Closed Circuit opens on a series of images taken from the titular cameras. Multiple views of London’s Borough Market and other vendors show people in motion and on split screens, time stamps marking off seconds as they walk in pairs and talk on cellphones, their shopping bags full of green vegetables and yellow fruits. Just a minute or so into the sequence, a bomb explodes.

It’s an arresting start, certainly, as you might imagine which of these everyday lives was cut short, whose understanding of the world was changed forever, and how much damage might have been done. The film takes another tack, launching into more vividly framed media image, shots of TV coverage, police investigations, and institutional exteriors, as politicians proclaim the urgency of exacting justice. This plot brings in an accused terrorist, Farroukh Erdogan (Denis Moschitto), and his defenders, the lawyer Martin Rose (Eric Bana) and the special advocate Claudia Simmons-Howe (Rebecca Hall), the latter selected by the attorney general (Jim Broadbent).

Immediately, this machinery is crowded with wrenches.

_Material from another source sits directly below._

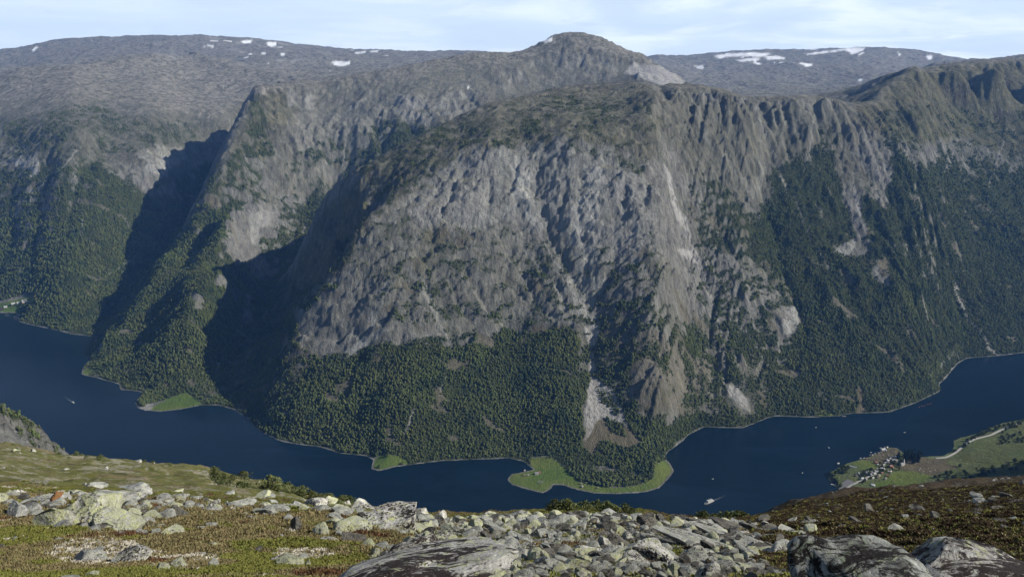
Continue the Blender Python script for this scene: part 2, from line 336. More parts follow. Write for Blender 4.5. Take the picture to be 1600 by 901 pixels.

Martin is replacing another attorney, an apparent suicide; moreover, Martin and Claudia once had an affair, one that led to his divorce from a very angry ex, seen only in long shots as she frowns while dropping off their young son. the affair is pictured in flashbacks of the most banal sort, slow motion, soft focus images of the couple laughing or dancing or drinking wine, all to suggest how perfect they were, but not to explain what went wrong or how they came to be so bitterly estranged that each tries strenuously to have the other removed from the case.

Before you can say “conspiracy,” you see that they will be working together, not disclosing the supposed secret of their affair (news of which would cause both to lose heir careers, if they persist on this particular case). And with that, they begin to sort out the weak evidence against their client, and worse, the likelihood that he’s been set up. Owing to the intricacies of their positions, Claudia and Martin must conduct their investigations and interviews separately, and not share information or even speak with one another. Martin has an encounter with a New York Times reporter (Julia Stiles, on screen for about five minutes, once in running gear so she can meet Martin in a park, completely obviously), learns that Farroukh has another identity and a heroin habit, while Claudia discovers some other inconsistencies in the government’s files.

All this intrigue seems predictable, especially as it’s wrapped up in the melodramatic travails of the couple-that-is-not. Their spats tend to take them off track from the case, and their flashbacks tend to rejigger the film’s rhythm and your focus… until you realize that their relationship is the film’s primary concern, with terrorism and cameras and government corruption all just an occasion for the romance.

This is too bad, because the romance is tedious at best, set in very nice flats, featuring very nice designer outfits and very white complexions. The film misses a much more compelling plot in the story of Farroukh’s teenaged son Emir (Hasancan Cifci). This a story not quite revealed in an interview Claudia conducts under the watchful eye of a handler and, yes, more close circuit cameras. When he figures out how to communicate a secret to her, she takes forever to translate it, and in the meantime, the boy’s life — as well as that of his mother Ilkay (Pinar Ögün) — is increasingly at risk. This points to the film’s exceedingly annoying structure, that is, using these troubled, underclass, immigrant individuals as a means to underscore Martin and Claudia’s so-earnest angst, not to mention their so-slow courses of inquiry.

Just when you want to shake them, and then someone else does it for you, actually a couple of someones, working more or less together (because, in this conspiracy, almost everyone is aligned against Martin and Claudia). But that only compounds the movie’s bad-plotting problem, for these someones are as hackneyed as they come, an icy blond, a thug with a mean face, and a couple of other thugs with even meaner faces and a few weapons to boot. With all the running through alleys in canted frames and jumping from windows and missed phone calls, Emir is rather forgotten, except as a source of evidence that might clear Martin and Claudia’s names. It may dawn on you, as the film galumphs to its resolution, that in this world, these names are as fictional and insubstantial as anything else.